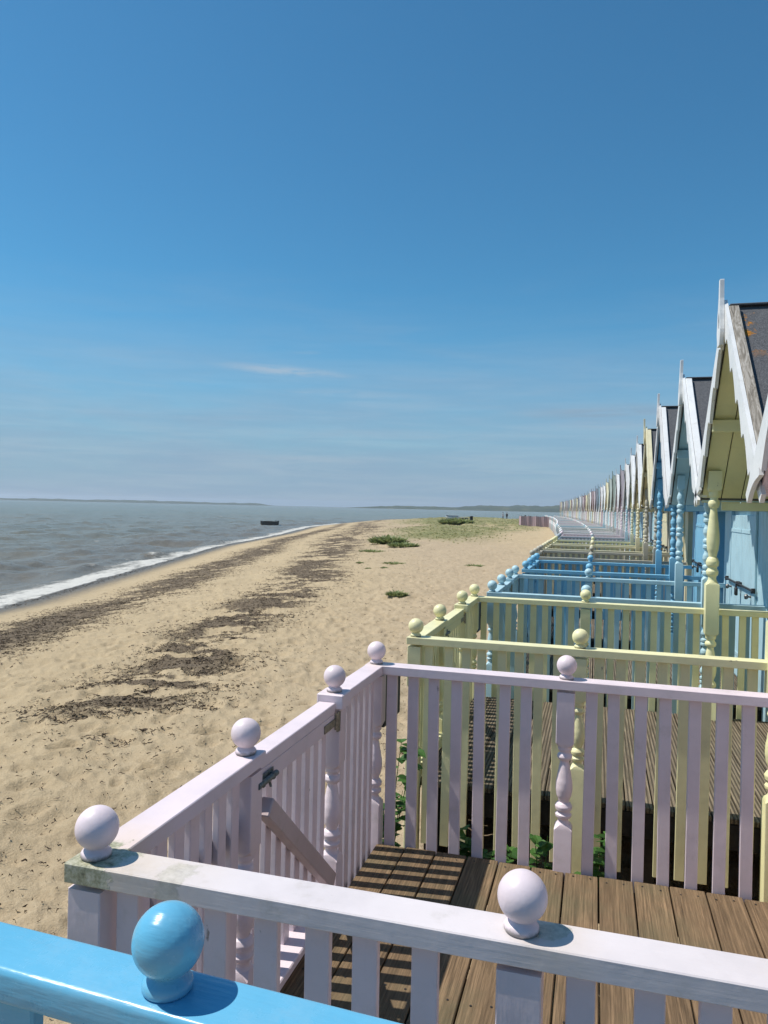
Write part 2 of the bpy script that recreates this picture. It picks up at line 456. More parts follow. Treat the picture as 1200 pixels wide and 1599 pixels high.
# ------------------------------------------------------------------ railing
def railing(i):
    fc, tc, pc, wc, sc_ = HUTS[i]
    sx, yy, rz, a, b = station(i)
    lod = 0 if i <= 3 else 1
    single = i <= 5
    th = empty('veranda_railing', (sx, yy, 0), rz)
    props(th, RAIL_LABEL[i], 'railing', 'veranda railings along the hut row')
    xl = -1.0 + {2: .10, 3: .14}.get(i, 0)
    if i >= 9: xl -= min(.45, .08 * (i - 8))
    xr = WALL_X - .012
    zt, zb = RAIL, RAIL - .042
    hw = .045
    stain = ((xl, a, .085, 1.0), (-.06, a + .01, .035, .6), (-.80, a - .01, .05, .35), (.35, a + .02, .03, .4), (xl, b, .03, .8)) if i == 0 else (((xl, a, .03, .6),) if i == 1 else None)
    px = paint(fc, 'x', 1.0, stain); py = paint(fc, 'y', 1.0, stain)
    for y in (a, b):
        pr_ = paint('faded_lilac', 'x', 2.3, stain) if (i == 0 and y == a) else px
        MB().box(xl - hw, xr, y - hw, y + hw, zb, zt, .0025, 1).build('top_rail', pr_, th)
    g1, g2 = a + .70, b - .60
    MB().box(xl - hw + .001, xl + hw - .001, a + hw, g1 + .05, zb - .001, zt - .0015, .0025, 1).build('top_rail', py, th)
    m = MB().box(xl - hw + .001, xl + hw - .001, g2 + .055, b - hw, zb - .001, zt - .0015, .0025, 1)
    m.box(xl - .055, xl + .055, g2 - .055, g2 + .054, zb - .012, zt + .004, .004, 1)
    m.build('top_rail', py, th)
    # posts and balls
    mid = -.112 if i == 0 else -.07
    spots = [(xl, a, 0), (xl, g1, 0), (xl, g2, .004), (xl, b, 0), (mid, a, 0), (mid, b, 0)]
    for k, (x, y, dz) in enumerate(spots):
        p = link('newel_post', newel_mesh(fc, .02 if k < 4 else .16, zb - .013, lod), th, (x, y, 0), (0, 0, 0))
        link('ball_finial', ball_mesh(fc, lod), p, (0, 0, zt + dz), (random.uniform(-.02, .02), random.uniform(-.02, .02), random.uniform(0, 6)))
    # pickets
    pm = picket_mesh(fc, .20, zb - .0005, 'x'); pmy = picket_mesh(fc, .45, zb - .002, 'y')
    panel = None
    for y in (a, b):
        if not single: panel = MB()
        n0 = int((mid - xl - .14) / .106); n1 = int((xr - mid - .10) / .106)
        xs = [xl + .085 + .105 * k for k in range(n0 + 1)] + [mid + .105 + .108 * k for k in range(n1)]
        for x in xs:
            if abs(x - .88) < .075 or abs(x - mid) < .07: continue
            if single: link('picket', pm, th, (x + random.uniform(-.003, .003), y, 0), (0, random.uniform(-.007, .007), random.uniform(-.04, .04)))
            else: panel.box(x - .025, x + .025, y - .01, y + .01, .20, zb, .0015)
        if not single: panel.build('picket_panel', paint(fc, 'z', 1.3), th)
    if not single: panel = MB()
    def run(y0, y1, n):
        return [y0 + (y1 - y0) * (k + .5) / n for k in range(n)]
    for y in run(a + .05, g1 - .045, 8) + run(g2 + .045, b - .045, 6):
        if single: link('picket', pmy, th, (xl, y, 0), (random.uniform(-.004, .004), 0, random.uniform(-.03, .03)))
        else: panel.box(xl - .01, xl + .01, y - .023, y + .023, .45, zb, .0015)
    if not single: panel.build('picket_panel', paint(fc, 'z', 1.3), th)
    # bottom rails that carry the front pickets
    if i <= 5:
        for y0, y1 in ((a + .04, g1 - .04),):
            MB().box(xl + .0115, xl + .05, y0, y1, DECK + .03, DECK + .10, .004).build('bottom_rail', py, th)
        # black board fixed behind the pickets on the beach side
        for y0, y1, z0_, z1_ in ((a + .05, g1 - .05, 1.14, 1.22), (b + .046, b + .34, 1.08, 1.33)):
            xo = xl - .022 if y0 < b else xl + .025
            MB().box(xo - .011, xo + .0095, y0, y1, z0_, z1_, .004).build('outer_board', M_DARK, th)
    # the gate
    gy0, gy1 = g1 + .055, g2 - .058
    gx = xl - .006
    gt = empty('gate', (0, 0, 0)); gt.parent = th
    MB().box(gx - .038, gx + .032, gy0, gy1, zb - .024, zt - .026, .0025, 1).build('gate_rail', py, gt)
    MB().box(gx + .006, gx + .030, gy0, gy1, zb - .085, zb - .026, .003).build('gate_rail', py, gt)
    MB().box(gx - .02, gx + .075, gy0, gy1, DECK + .055, DECK + .085, .004).build('gate_rail', py, gt)
    n = 8
    if single:
        pg = picket_mesh(fc, .50, zb - .03, 'y')
        pgs = [link('picket', pg, gt, (gx - .006, y, 0), (0, 0, random.uniform(-.03, .03))) for y in run(gy0, gy1, n)]
    else:
        q = MB()
        for y in run(gy0, gy1, n): q.box(gx - .016, gx + .004, y - .023, y + .023, .50, zb - .03, .0015)
        q.build('picket_panel', paint(fc, 'z', 1.3), gt)
    if i <= 5:
        MB().obox((gx + .032, gy0 + .035, zb - .15), (gx + .032, gy1 - .02, DECK + .13), (1, 0, 0), .060, .042, .004).build('brace', paint('brace_lilac' if i == 0 else fc, 'o', 4.0), gt)
        bo = MB()
        bo.box(gx + .0325, gx + .036, gy0 - .03, gy0 + .085, zb - .080, zb - .040, .001)
        bo.tube([(gx + .044, gy0 - .045, zb - .06), (gx + .044, gy0 + .09, zb - .06)], .0095, 10)
        for t in (-.02, .055): bo.box(gx + .035, gx + .052, gy0 + t, gy0 + t + .014, zb - .071, zb - .049, .002)
        bo.tube([(gx + .044, gy0 + .03, zb - .06), (gx + .050, gy0 + .035, zb - .085)], .004, 8)
        bo.build('bolt', M_BOLT, gt, angle=40)
        hg = MB()
        hg.box(gx + .0305, gx + .035, gy1 - .12, gy1 - .005, zb - .075, zb - .045, .001)
        hg.tube([(gx + .036, gy1 + .002, zb - .09), (gx + .036, gy1 + .002, zb - .03)], .007, 8)
        hg.box(gx + .036, gx + .045, gy1 + .004, gy1 + .03, zb - .10, zb - .02, .001)
        hg.build('hinge', M_BRASS, gt, angle=40)
    return th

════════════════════

*Task objective:* Print the whole listing above once more, word for word, without its pictures.

*Task output:*
Write part 2 of the bpy script that recreates this picture. It picks up at line 456. More parts follow. Treat the picture as 1200 pixels wide and 1599 pixels high.
# ------------------------------------------------------------------ railing
def railing(i):
    fc, tc, pc, wc, sc_ = HUTS[i]
    sx, yy, rz, a, b = station(i)
    lod = 0 if i <= 3 else 1
    single = i <= 5
    th = empty('veranda_railing', (sx, yy, 0), rz)
    props(th, RAIL_LABEL[i], 'railing', 'veranda railings along the hut row')
    xl = -1.0 + {2: .10, 3: .14}.get(i, 0)
    if i >= 9: xl -= min(.45, .08 * (i - 8))
    xr = WALL_X - .012
    zt, zb = RAIL, RAIL - .042
    hw = .045
    stain = ((xl, a, .085, 1.0), (-.06, a + .01, .035, .6), (-.80, a - .01, .05, .35), (.35, a + .02, .03, .4), (xl, b, .03, .8)) if i == 0 else (((xl, a, .03, .6),) if i == 1 else None)
    px = paint(fc, 'x', 1.0, stain); py = paint(fc, 'y', 1.0, stain)
    for y in (a, b):
        pr_ = paint('faded_lilac', 'x', 2.3, stain) if (i == 0 and y == a) else px
        MB().box(xl - hw, xr, y - hw, y + hw, zb, zt, .0025, 1).build('top_rail', pr_, th)
    g1, g2 = a + .70, b - .60
    MB().box(xl - hw + .001, xl + hw - .001, a + hw, g1 + .05, zb - .001, zt - .0015, .0025, 1).build('top_rail', py, th)
    m = MB().box(xl - hw + .001, xl + hw - .001, g2 + .055, b - hw, zb - .001, zt - .0015, .0025, 1)
    m.box(xl - .055, xl + .055, g2 - .055, g2 + .054, zb - .012, zt + .004, .004, 1)
    m.build('top_rail', py, th)
    # posts and balls
    mid = -.112 if i == 0 else -.07
    spots = [(xl, a, 0), (xl, g1, 0), (xl, g2, .004), (xl, b, 0), (mid, a, 0), (mid, b, 0)]
    for k, (x, y, dz) in enumerate(spots):
        p = link('newel_post', newel_mesh(fc, .02 if k < 4 else .16, zb - .013, lod), th, (x, y, 0), (0, 0, 0))
        link('ball_finial', ball_mesh(fc, lod), p, (0, 0, zt + dz), (random.uniform(-.02, .02), random.uniform(-.02, .02), random.uniform(0, 6)))
    # pickets
    pm = picket_mesh(fc, .20, zb - .0005, 'x'); pmy = picket_mesh(fc, .45, zb - .002, 'y')
    panel = None
    for y in (a, b):
        if not single: panel = MB()
        n0 = int((mid - xl - .14) / .106); n1 = int((xr - mid - .10) / .106)
        xs = [xl + .085 + .105 * k for k in range(n0 + 1)] + [mid + .105 + .108 * k for k in range(n1)]
        for x in xs:
            if abs(x - .88) < .075 or abs(x - mid) < .07: continue
            if single: link('picket', pm, th, (x + random.uniform(-.003, .003), y, 0), (0, random.uniform(-.007, .007), random.uniform(-.04, .04)))
            else: panel.box(x - .025, x + .025, y - .01, y + .01, .20, zb, .0015)
        if not single: panel.build('picket_panel', paint(fc, 'z', 1.3), th)
    if not single: panel = MB()
    def run(y0, y1, n):
        return [y0 + (y1 - y0) * (k + .5) / n for k in range(n)]
    for y in run(a + .05, g1 - .045, 8) + run(g2 + .045, b - .045, 6):
        if single: link('picket', pmy, th, (xl, y, 0), (random.uniform(-.004, .004), 0, random.uniform(-.03, .03)))
        else: panel.box(xl - .01, xl + .01, y - .023, y + .023, .45, zb, .0015)
    if not single: panel.build('picket_panel', paint(fc, 'z', 1.3), th)
    # bottom rails that carry the front pickets
    if i <= 5:
        for y0, y1 in ((a + .04, g1 - .04),):
            MB().box(xl + .0115, xl + .05, y0, y1, DECK + .03, DECK + .10, .004).build('bottom_rail', py, th)
        # black board fixed behind the pickets on the beach side
        for y0, y1, z0_, z1_ in ((a + .05, g1 - .05, 1.14, 1.22), (b + .046, b + .34, 1.08, 1.33)):
            xo = xl - .022 if y0 < b else xl + .025
            MB().box(xo - .011, xo + .0095, y0, y1, z0_, z1_, .004).build('outer_board', M_DARK, th)
    # the gate
    gy0, gy1 = g1 + .055, g2 - .058
    gx = xl - .006
    gt = empty('gate', (0, 0, 0)); gt.parent = th
    MB().box(gx - .038, gx + .032, gy0, gy1, zb - .024, zt - .026, .0025, 1).build('gate_rail', py, gt)
    MB().box(gx + .006, gx + .030, gy0, gy1, zb - .085, zb - .026, .003).build('gate_rail', py, gt)
    MB().box(gx - .02, gx + .075, gy0, gy1, DECK + .055, DECK + .085, .004).build('gate_rail', py, gt)
    n = 8
    if single:
        pg = picket_mesh(fc, .50, zb - .03, 'y')
        pgs = [link('picket', pg, gt, (gx - .006, y, 0), (0, 0, random.uniform(-.03, .03))) for y in run(gy0, gy1, n)]
    else:
        q = MB()
        for y in run(gy0, gy1, n): q.box(gx - .016, gx + .004, y - .023, y + .023, .50, zb - .03, .0015)
        q.build('picket_panel', paint(fc, 'z', 1.3), gt)
    if i <= 5:
        MB().obox((gx + .032, gy0 + .035, zb - .15), (gx + .032, gy1 - .02, DECK + .13), (1, 0, 0), .060, .042, .004).build('brace', paint('brace_lilac' if i == 0 else fc, 'o', 4.0), gt)
        bo = MB()
        bo.box(gx + .0325, gx + .036, gy0 - .03, gy0 + .085, zb - .080, zb - .040, .001)
        bo.tube([(gx + .044, gy0 - .045, zb - .06), (gx + .044, gy0 + .09, zb - .06)], .0095, 10)
        for t in (-.02, .055): bo.box(gx + .035, gx + .052, gy0 + t, gy0 + t + .014, zb - .071, zb - .049, .002)
        bo.tube([(gx + .044, gy0 + .03, zb - .06), (gx + .050, gy0 + .035, zb - .085)], .004, 8)
        bo.build('bolt', M_BOLT, gt, angle=40)
        hg = MB()
        hg.box(gx + .0305, gx + .035, gy1 - .12, gy1 - .005, zb - .075, zb - .045, .001)
        hg.tube([(gx + .036, gy1 + .002, zb - .09), (gx + .036, gy1 + .002, zb - .03)], .007, 8)
        hg.box(gx + .036, gx + .045, gy1 + .004, gy1 + .03, zb - .10, zb - .02, .001)
        hg.build('hinge', M_BRASS, gt, angle=40)
    return th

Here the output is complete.